In which Sid and Doris leave the sad airport hotel and cycle down the airport motorway until they can break onto country roads to Saray with its Istanbul ferry stop.
So, the title of the post gives away that we are now in Istanbul and at the Centre of Now. Thank you to all who have kept us going, encouraged and mocked us. Today we cycled 50 kilometres and made 443 meters of ascent, quite intense in parts though of course on average today we were descending to the Bosphorus. Say it again: cycled to the Bosphorus and Istanbul which took 3,344 kilometres and over 20,000 metres of ascent. (Compares with 2,500 kilometres flown on a Great Circle route, Stansted to Istanbul. It would have been easier, faster and probably only £25 plus extras from Ryanair but less memorable.)

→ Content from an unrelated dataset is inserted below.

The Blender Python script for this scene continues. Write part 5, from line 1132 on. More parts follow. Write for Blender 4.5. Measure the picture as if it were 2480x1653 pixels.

People who write that there is no sensible way into Istanbul by bike may be correct; we have heard of a route in through Siliveri but Route Replan Version 7.3(a)(iv) had us come in from the north. The D020 from Boyalik past the airport to the Gokturk turnoff is a freeway with large clover leaf junctions. It is no place for bicycles. Sid and Doris elected to cycle this on the basis of map reading coloured by intense wishful thinking behind rose tinted contact lenses and some unreasoning belief in their own immortality, after some discussion about manic completer-finishers, some of it conducted at length while standing on the hard shoulder before a particularly complex and busy junction. [No pics – Doris. Just look it up on Google StreetMap thing and then add in some more construction lorries]
Sid and Doris are alive, possibly because of the icons as well as vairy cautious crossing of joining and leaving traffic lanes. (For Private Eye readers: see icons in Posts passim). We will light candles. For the Brits: it is like cycling to Portsmouth down the A3(M) across the M275 junction, but legal. And we know it is legal because at one point we drove past a Gendarmerie car facing up the hard shoulder whose crew refused to make eye contact.
It was not as scary as Sid’s trying to push start the Peugeot 504 backwards across an Italian motorway junction in 2012, but for Sid the D020 will do for scary until a scary thing comes along. Sid’s average resting heart rate is now around 43 bpm; this morning an Alsatian erupted out of the Armco when we had nowhere to run to and his Garmin probably recorded about 243bpm.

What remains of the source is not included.